Is it possible to take what we cherish about our upbringings and fold it into our parenting in a way that makes sense in today’s world? What would that look like?
These are the questions that I’d like to see coming out of all the looking backwards. As illustrated charmingly by Jerry Seinfeld and Sarah Jessica Parker, reminiscing can be hilarious, but when we find ourselves wishing our kids into a different decade maybe there’s more going on.
Maybe this is the signal that it’s time to dial back a bit, to simplify, to slow down.
But even though we may think kids are worse off now, someday, I’m sure, they’ll look back at this time through a fog of nostalgia and get sentimental about how good they had it.

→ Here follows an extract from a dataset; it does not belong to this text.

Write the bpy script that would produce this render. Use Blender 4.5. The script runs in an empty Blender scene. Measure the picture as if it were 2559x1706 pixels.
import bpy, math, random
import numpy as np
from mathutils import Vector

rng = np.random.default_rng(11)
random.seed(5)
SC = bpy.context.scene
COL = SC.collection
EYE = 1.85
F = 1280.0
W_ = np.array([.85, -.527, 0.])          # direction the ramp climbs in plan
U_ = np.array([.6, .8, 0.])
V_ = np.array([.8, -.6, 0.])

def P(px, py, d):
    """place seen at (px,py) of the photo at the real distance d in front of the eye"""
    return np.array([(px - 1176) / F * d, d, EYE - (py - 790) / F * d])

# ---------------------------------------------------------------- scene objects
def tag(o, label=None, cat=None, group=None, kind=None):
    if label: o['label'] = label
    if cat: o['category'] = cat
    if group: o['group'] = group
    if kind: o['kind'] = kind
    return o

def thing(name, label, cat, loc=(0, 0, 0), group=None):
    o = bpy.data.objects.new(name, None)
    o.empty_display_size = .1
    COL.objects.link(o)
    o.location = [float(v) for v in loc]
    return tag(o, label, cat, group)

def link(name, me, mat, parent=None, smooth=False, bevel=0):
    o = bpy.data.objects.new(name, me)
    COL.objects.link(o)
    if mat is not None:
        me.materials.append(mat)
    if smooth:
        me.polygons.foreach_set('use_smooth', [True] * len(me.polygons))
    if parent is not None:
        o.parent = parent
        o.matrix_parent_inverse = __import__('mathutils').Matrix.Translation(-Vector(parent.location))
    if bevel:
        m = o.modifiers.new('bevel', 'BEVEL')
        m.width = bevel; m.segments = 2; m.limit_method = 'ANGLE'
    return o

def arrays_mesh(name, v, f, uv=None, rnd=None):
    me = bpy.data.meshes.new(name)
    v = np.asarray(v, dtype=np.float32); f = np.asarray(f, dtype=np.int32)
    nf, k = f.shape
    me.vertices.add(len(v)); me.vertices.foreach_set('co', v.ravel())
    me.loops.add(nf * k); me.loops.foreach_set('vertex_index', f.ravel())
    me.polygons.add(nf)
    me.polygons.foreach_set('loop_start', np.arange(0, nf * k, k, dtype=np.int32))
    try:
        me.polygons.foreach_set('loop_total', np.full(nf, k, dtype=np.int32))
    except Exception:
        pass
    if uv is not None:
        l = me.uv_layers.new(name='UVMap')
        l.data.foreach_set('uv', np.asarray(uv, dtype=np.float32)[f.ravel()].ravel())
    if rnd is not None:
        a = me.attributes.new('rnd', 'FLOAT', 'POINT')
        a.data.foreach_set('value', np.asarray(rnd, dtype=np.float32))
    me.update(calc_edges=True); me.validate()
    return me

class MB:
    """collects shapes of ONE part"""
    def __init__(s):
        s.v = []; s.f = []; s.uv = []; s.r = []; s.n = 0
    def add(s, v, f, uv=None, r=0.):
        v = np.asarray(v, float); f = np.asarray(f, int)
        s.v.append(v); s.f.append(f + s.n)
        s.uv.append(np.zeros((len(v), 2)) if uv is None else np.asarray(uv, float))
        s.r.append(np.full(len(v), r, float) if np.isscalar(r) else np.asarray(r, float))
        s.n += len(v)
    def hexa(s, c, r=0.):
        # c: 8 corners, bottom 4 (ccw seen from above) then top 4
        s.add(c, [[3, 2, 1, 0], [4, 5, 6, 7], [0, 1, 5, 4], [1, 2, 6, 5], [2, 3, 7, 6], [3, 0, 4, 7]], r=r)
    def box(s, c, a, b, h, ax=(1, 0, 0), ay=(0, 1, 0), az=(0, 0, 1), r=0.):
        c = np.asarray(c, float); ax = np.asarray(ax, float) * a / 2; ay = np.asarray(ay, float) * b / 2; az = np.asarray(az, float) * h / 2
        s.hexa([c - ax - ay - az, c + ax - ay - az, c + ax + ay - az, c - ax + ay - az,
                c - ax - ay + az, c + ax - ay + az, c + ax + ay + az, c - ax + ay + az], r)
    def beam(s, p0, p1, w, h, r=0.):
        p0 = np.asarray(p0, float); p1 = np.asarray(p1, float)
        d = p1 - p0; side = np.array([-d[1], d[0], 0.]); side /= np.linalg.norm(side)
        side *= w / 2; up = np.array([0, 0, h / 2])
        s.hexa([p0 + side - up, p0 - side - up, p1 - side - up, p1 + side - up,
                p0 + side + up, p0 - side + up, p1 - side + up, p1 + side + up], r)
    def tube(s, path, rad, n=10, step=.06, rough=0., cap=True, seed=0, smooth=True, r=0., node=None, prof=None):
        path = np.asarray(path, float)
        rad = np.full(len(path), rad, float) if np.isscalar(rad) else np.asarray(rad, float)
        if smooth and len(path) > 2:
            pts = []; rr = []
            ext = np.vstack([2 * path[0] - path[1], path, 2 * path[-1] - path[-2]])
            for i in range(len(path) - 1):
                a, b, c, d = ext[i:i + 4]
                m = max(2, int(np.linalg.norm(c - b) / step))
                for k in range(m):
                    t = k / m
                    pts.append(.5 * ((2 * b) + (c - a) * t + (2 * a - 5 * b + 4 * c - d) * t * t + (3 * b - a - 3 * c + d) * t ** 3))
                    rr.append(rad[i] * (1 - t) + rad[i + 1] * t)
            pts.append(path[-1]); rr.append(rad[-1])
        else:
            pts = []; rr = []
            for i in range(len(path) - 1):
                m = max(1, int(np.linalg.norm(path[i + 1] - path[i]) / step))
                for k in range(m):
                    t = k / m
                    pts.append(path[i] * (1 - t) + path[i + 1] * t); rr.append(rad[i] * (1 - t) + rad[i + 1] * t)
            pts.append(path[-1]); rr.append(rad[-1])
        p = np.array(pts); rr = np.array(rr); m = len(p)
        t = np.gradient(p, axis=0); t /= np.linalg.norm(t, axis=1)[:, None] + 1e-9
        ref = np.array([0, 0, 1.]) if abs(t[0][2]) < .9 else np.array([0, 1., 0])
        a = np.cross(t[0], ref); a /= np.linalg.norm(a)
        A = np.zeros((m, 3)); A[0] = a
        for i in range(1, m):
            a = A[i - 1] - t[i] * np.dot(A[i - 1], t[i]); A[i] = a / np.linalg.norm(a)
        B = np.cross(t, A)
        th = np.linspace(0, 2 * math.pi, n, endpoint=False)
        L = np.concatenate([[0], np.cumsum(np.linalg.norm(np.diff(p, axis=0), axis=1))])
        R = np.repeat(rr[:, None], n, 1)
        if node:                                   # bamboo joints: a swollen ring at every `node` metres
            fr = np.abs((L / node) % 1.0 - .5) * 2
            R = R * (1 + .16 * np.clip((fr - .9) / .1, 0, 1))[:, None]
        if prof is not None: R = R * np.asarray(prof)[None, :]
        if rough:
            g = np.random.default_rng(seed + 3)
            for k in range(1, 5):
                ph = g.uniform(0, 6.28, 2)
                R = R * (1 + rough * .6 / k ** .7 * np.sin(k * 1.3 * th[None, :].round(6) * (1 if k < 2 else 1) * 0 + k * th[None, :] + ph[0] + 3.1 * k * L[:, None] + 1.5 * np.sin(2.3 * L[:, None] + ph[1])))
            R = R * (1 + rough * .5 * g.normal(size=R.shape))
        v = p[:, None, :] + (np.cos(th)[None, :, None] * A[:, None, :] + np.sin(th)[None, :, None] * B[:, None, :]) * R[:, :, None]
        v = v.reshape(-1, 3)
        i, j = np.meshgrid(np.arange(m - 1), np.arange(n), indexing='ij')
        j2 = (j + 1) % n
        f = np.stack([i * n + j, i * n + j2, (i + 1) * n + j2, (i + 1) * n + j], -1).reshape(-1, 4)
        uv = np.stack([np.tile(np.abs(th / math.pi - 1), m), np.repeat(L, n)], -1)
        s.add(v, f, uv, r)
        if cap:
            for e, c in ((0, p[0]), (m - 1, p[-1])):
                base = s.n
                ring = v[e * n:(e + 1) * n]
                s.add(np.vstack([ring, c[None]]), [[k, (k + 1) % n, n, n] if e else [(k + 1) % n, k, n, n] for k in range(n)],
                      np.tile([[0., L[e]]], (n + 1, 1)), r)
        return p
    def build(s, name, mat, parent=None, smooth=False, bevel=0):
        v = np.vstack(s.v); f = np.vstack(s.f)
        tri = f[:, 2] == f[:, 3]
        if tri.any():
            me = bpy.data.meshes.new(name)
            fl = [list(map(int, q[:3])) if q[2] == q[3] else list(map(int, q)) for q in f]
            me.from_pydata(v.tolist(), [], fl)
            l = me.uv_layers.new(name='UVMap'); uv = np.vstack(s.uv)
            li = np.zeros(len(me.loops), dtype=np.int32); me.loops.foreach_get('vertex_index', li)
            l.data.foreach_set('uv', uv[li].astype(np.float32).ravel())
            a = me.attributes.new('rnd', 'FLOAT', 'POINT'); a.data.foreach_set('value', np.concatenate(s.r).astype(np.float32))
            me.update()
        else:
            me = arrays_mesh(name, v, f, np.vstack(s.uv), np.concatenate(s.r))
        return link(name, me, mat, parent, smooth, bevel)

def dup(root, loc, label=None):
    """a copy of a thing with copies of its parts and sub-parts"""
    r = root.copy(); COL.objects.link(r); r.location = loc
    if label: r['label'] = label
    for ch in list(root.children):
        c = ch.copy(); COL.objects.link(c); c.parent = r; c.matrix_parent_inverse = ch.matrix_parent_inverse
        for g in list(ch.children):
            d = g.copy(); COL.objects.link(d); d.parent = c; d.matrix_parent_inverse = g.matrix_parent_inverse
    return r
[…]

Someday they’ll probably wish that they could give their kids a 2014 summer. And everyone will say “Yes, 2014! That’s when we had it all together. That’s when we really knew what we were doing.”
Instead of wishing for life to be different, if we stay present we can have a little influence about what it means to be a kid in the summer of 2014 and what that means will vary from family to family and from kid to kid. Just like it did in 1977.